The letter, sent to the Brisbane home of Ronald and Wanda Doyle, was addressed to their elder son, Stephen. It contained a single ASIC document that outlined Stephen’s questionable transfer of Nuix shares to his Swiss-based brother Ross.
At the time Stephen was the chief financial officer of Nuix, a data analytics software company that boasted on its website that it helps clients such as the Australian Tax Office, the Australian Securities and Investments Commission and the Australian Federal Police “to find the truth from any data in a digital world”.
The unknown sender didn’t include an explanatory note with the document, but the message it was intended to convey was clear: people were watching Doyle and knew about the transfer to his brother.

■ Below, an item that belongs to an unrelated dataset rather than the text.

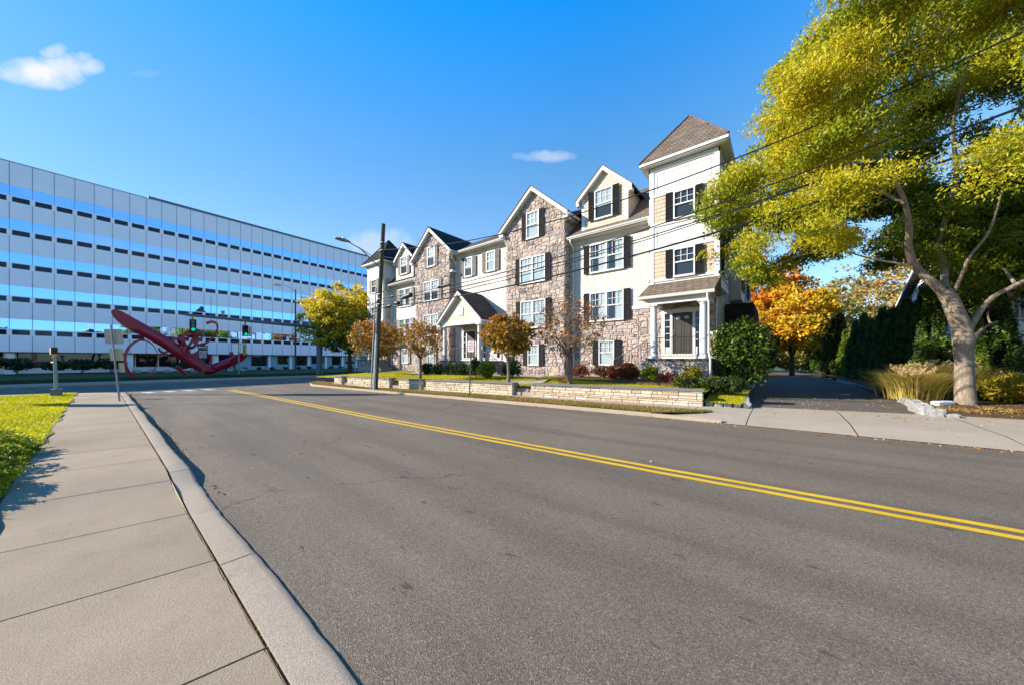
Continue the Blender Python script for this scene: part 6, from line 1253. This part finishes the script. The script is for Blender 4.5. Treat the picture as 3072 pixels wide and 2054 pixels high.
for i, (x, y, s_) in enumerate(rows):
    o = ap if i == 0 else copy_tree(ap); o.location = (x, y, .1); o.scale = (s_ * 1.15, s_ * 1.15, s_ * (1.06 + .05 * math.sin(i * 2.3))); o.rotation_euler = (0, 0, i * 1.3); tag(o, AL(i), 'arborvitae', 'dark arborvitae screen right of the driveway')
for i, (x, y, s_) in enumerate(((6.35, 21.9, 1.12), (6.1, 22.9, 1.0), (5.7, 21.5, .92), (6.75, 22.5, .95))):
    o = copy_tree(ap); o.location = (x, y, .1); o.scale = (s_ * 1.3, s_ * 1.3, s_ * 1.05); o.rotation_euler = (0, 0, i * 2.1); tag(o, ['tall dark evergreen right behind the big trunk', 'dark evergreen just behind the tall one right of the trunk', 'dark evergreen hidden mostly by the big trunk', 'dark evergreen standing against the garage corner'][i], 'arborvitae', 'dark evergreens behind the big trunk')
for i, (x, y, s_, lb) in enumerate(((4.5, 38.6, 1.05, 'sunlit yellow-green arborvitae in the gap of the dark screen'), (4.35, 41.2, 1.0, 'rounder sunlit arborvitae farther down the dark screen'), (5.45, 19.9, .82, 'sunlit slim arborvitae left of the big trunk behind the grass'))):
    o = ap_b if i == 0 else copy_tree(ap_b); o.location = (x, y, .1); o.scale = (s_ * (1.3 if i < 2 else .75), s_ * (1.3 if i < 2 else .75), s_); tag(o, lb, 'arborvitae', 'sunlit arborvitae')
# ---- background trees behind the driveway
tree('maple_tree', (-2.2, 47.5, .1), 13, (4.6, 4.6, 4.6), 9.2, 'orange-red autumn maple behind the right end of the apartment building', 'leaf_autumn', 'bark_dark', .22, 170, 60, .26, (.45, .95), (.6, 1.2), tgrad=(-.25, 0, .1))
tree('yellow_tree', (.8, 44, .1), 8, (4.0, 4.0, 3.2), 5.6, 'golden yellow tree over the left side of the driveway end', 'leaf_yellow', 'bark_dark', .2, 170, 70, .22, (.45, .95), (.5, 1.1), tgrad=(-.2, -.1, .2), zmin=2.6)
tree('lacy_tree', (8.2, 40, .1), 10, (4.4, 4.6, 3.4), 7.6, 'airy tan and olive tree above the arborvitae screen', 'leaf_lacy', 'twig', .16, 230, 26, .17, (.2, .9), (.5, 1.0), hollow=.2, zmin=4.0)
tree('lacy_tree', (5.0, 58, .1), 11, (5.5, 5, 4.5), 7.8, 'second airy brownish tree farther back over the driveway', 'leaf_lacy', 'twig', .16, 220, 30, .22, (.1, .9), (.6, 1.2), hollow=.2, zmin=2.5)
tree('shade_tree', (-1.4, 33.2, .1), 3.6, (1.25, 1.25, 1.25), 2.35, 'round dark clipped tree in the shade left of the driveway', 'leaf_dark', 'twig', .06, 70, 60, .09, (0, .6), (.25, .45), hollow=.5, droop=0)
tree('shade_tree', (-2.2, 42, .1), 5.5, (2.2, 2.2, 2.2), 3.0, 'dark evergreen mass at the far left side of the driveway', 'leaf_dark', 'twig', .1, 90, 60, .16, (0, .6), (.4, .8), droop=0)
for i, (x, y, r) in enumerate(((1.2, 66, 3.6), (-3.5, 62, 3.8), (5.5, 70, 4), (10, 66, 4.5), (-9, 60, 4.5), (15, 62, 5), (21, 56, 5), (28, 50, 5))):
    tree('far_tree', (x, y, .05), r * 1.9, (r, r, r), r * 1.0, ['dark tree closing the view at the end of the driveway', 'dark tree beyond the left end of the driveway', 'olive tree beyond the right end of the driveway', 'olive tree behind the arborvitae screen and the white house', 'dark tree hidden behind the apartment block', 'green tree behind the white house roof', 'green tree behind the right end of the white house', 'green tree at the far right behind the big crown'][i], 'leaf_lacy' if i in (2, 3) else 'leaf_dark' if i in (1, 4) else 'leaf_yellow', 'bark_dark', .2, 90, 60, .34, (0, .5), (.8, 1.5))
bush('end_shrub', (1.0, 60.5, .05), (2.2, 1.2, 1.6), 2600, .16, 'leaf_lacy', 'olive shrub closing the far end of the driveway', tone=(0, .6), clumps=26, bot=-.9)
bush('end_shrub', (-1.8, 58, .05), (1.8, 1.4, 1.8), 2600, .16, 'leaf_dark', 'dark shrub at the far left end of the driveway', tone=(0, .6), clumps=26, bot=-.9)
bush('end_shrub', (3.2, 62, .05), (1.6, 1.2, 1.2), 2000, .16, 'leaf_dark', 'low dark mound at the far right end of the driveway', tone=(0, .6), clumps=22, bot=-.9)
# behind the camera, seen only as reflections in the office glass
tree('spruce_tree', (31, -6, .0), 12, (2.6, 2.6, 5.2), 6.5, 'dark conifer behind the viewer, mirrored in the office glass at the far left', 'leaf_dark', 'bark_dark', .2, 130, 50, .3, (0, .8), (.5, .9))
tree('maple_tree', (48, 12.5, .0), 12, (5, 5, 3.6), 8.2, 'red autumn tree behind the viewer, mirrored in the lowest office glass band', 'leaf_autumn', 'bark_dark', .2, 120, 50, .35, (.6, 1), (.7, 1.3))

# ================================================================ WHITE HOUSE AT THE RIGHT
hs_ = root_of('white_house', (12, 27, 0), 0, 'white clapboard house with a gable, upper porch and garage behind the big tree', 'house')
w = MB(); w.box(6.9, 24.6, .0, 18, 36, 5.6); obj('wall', w, 'house_white', hs_); s = MB(); siding(s, front(24.6), 6.9, 18, .1, 5.6, .14); siding(s, lside(6.9), 24.6, 36, .1, 5.6, .14); 
siding(s, lside(6.9), 24.6, 36, 5.6, 8.0, .14, .02, lambda z: (24.6 + 5.7 * (z - 5.6) / 2.5, 36 - 5.7 * (z - 5.6) / 2.5)); obj('siding', s, 'house_white', hs_)
g_ = MB(); g_.prism([(6.92, 24.6, 5.6), (6.92, 30.3, 8.1), (6.92, 36, 5.6)], (11, 0, 0)); obj('gable', g_, 'house_white', hs_)
r_ = MB()
for s_ in (-1, 1): r_.prism([(6.5, 30.3, 8.32), (6.5, 30.3 + s_ * 6.3, 5.56), (6.5, 30.3 + s_ * 6.3, 5.4), (6.5, 30.3, 8.14)], (12, 0, 0))
obj('roof', r_, 'shingle_brown', hs_)
tr = MB()
for s_ in (-1, 1): tr.prism([(6.46, 30.3, 8.22), (6.46, 30.3 + s_ * 6.3, 5.46), (6.46, 30.3 + s_ * 6.3, 5.26), (6.46, 30.3, 8.0)], (-.05, 0, 0))
obj('rake_board', tr, 'white_trim', hs_)
for u, z0 in ((26.5, 1.2), (31, 1.2), (26.5, 4.0), (31, 4.0), (29.8, 6.1)): win(lside(6.9), u, u + .95, z0, z0 + 1.35, 1, None, drape='half', par=hs_)
w = MB(); w.box(7.0, 22.9, 0, 17.6, 24.5, 2.75); gr_ = obj('garage_wall', w, 'house_white', hs_)
gd = MB(); f = front(22.9)
for c in (7.6, 11.4): 
    for k in range(4): bx(gd, f, c, c + 2.9, .15 + .56 * k, .15 + .56 * k + .54, 0, .03)
obj('garage_door', gd, 'white_trim', hs_)
for c in (7.25, 10.95, 14.6): p_ = MB(); bx(p_, f, c - .16, c + .16, .1, 2.4, 0, .16); bx(p_, f, c - .24, c + .24, 2.4, 2.55, 0, .24); obj('pilaster', p_, 'white_trim', hs_)
b_2 = MB(); b_2.box(6.7, 22.5, 2.75, 17.8, 24.5, 3.1); obj('porch_deck', b_2, 'house_white', hs_)
rl_ = MB(); x = 6.8; rl_.box(6.8, 22.55, 3.95, 17.7, 22.62, 4.02); rl_.box(6.8, 22.55, 3.2, 17.7, 22.62, 3.25)
while x < 17.7: rl_.box(x - .02, 22.57, 3.1, x + .02, 22.60, 3.95); x += .14
obj('railing', rl_, 'white_trim', hs_)
for c in (7.0, 9.6, 12.4, 15.4): obj('porch_post', MB().box(c - .08, 22.52, 3.1, c + .08, 22.68, 5.5), 'white_trim', hs_)
b_2 = MB(); b_2.box(6.6, 22.3, 5.5, 18, 24.6, 5.75); obj('porch_roof', b_2, 'house_white', hs_)
for u in (7.8, 10.4, 13.2): win(front(24.6), u, u + 1.0, 3.3, 5.0, 1, None, drape=None, par=hs_)
# potted plant on the portico
bush('potted_plant', (-15.8, 16.1, 1.75), (.26, .26, .34), 500, .06, 'leaf_box', 'potted green plant on the portico floor beside the right column', 'plant', tone=(.4, 1), clumps=10)
bpy.data.objects['potted_plant']; pt_ = MB().lathe((-15.8, 16.1, 1.60), [(0, 0), (.12, 0), (.16, .24), (.18, .26), (.15, .27)], 16); obj('pot', pt_, 'flower_pot', bpy.data.objects['potted_plant'])

# overall albedo trim for the exposure in use
for m_ in bpy.data.materials:
    if m_.name in ('panel_white', 'panel_teal', 'house_white', 'curtain', 'blind', 'green_lens', 'mullion'): continue
    p_ = m_.node_tree.nodes.get('Principled BSDF')
    if not p_ or not p_.inputs['Base Color'].is_linked: continue
    lk = p_.inputs['Base Color'].links[0]; src = lk.from_socket; mm = m_.node_tree.nodes.new('ShaderNodeMixRGB'); mm.blend_type = 'MULTIPLY'; mm.inputs[0].default_value = 1; mm.inputs[2].default_value = (.76, .76, .76, 1)
    m_.node_tree.links.new(src, mm.inputs[1]); m_.node_tree.links.new(mm.outputs[0], p_.inputs['Base Color'])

That share transfer is now part of an ASIC investigation into whether Stephen Doyle, together with his brother and father, may have pulled off one of the country’s biggest insider trading heists using a labyrinth of companies in offshore tax havens to disguise their tracks.
Key to their transactions was a Singaporean company, with the apt name Black Hat - a term used for someone, often a hacker, who uses their skills for malicious purposes or personal gain.
ASIC is investigating whether the Doyles’ company Black Hat was used to secretly “dispose of 1.8 million Nuix shares” based on inside information which Stephen Doyle possessed through his position at Nuix, according to ASIC’s affidavit supporting a travel restraint order against Ross Doyle that was released this week.
The Doyle brothers, born eighteen months apart, both became accountants following their graduation from the University of Queensland and both share a passion for long-distance running.
Stephen, 50, became Nuix’s CFO in February 2011, having previously worked in smaller tech companies including a two-year stint in China.
His brother Ross, 49, worked at investment bank UBS and later as CFO of one of Australia’s largest coal producers Glencore Coal, where, according to his LinkedIn profile, he managed “over $30 billion of assets with large and complex workflows delivering billions of profit annually”.
For the past decade, Ross and his wife Rebekah have been based in Switzerland where he has been involved in a number of start-ups and resources companies. He is currently the managing director of renewable energy company GRID Powr (sic). “I’m also a crypto investor and advocate of blockchain and other disruptive mechanisms,” he says on LinkedIn.
Black Hat was set up by Ross on November 24 last year - six days after Nuix applied to list on the ASX. Nuix lodged a 320-page prospectus for potential investors containing rosy financial forecasts. It was then spruiked to investors as a glamorous tech stock that would grow by 20 per cent a year. They lapped it up in spades, pushing the share price 40 per cent higher on the first day of trading, December 4. Six weeks later, on January 22, the stock had almost doubled, hitting a high of $11.86.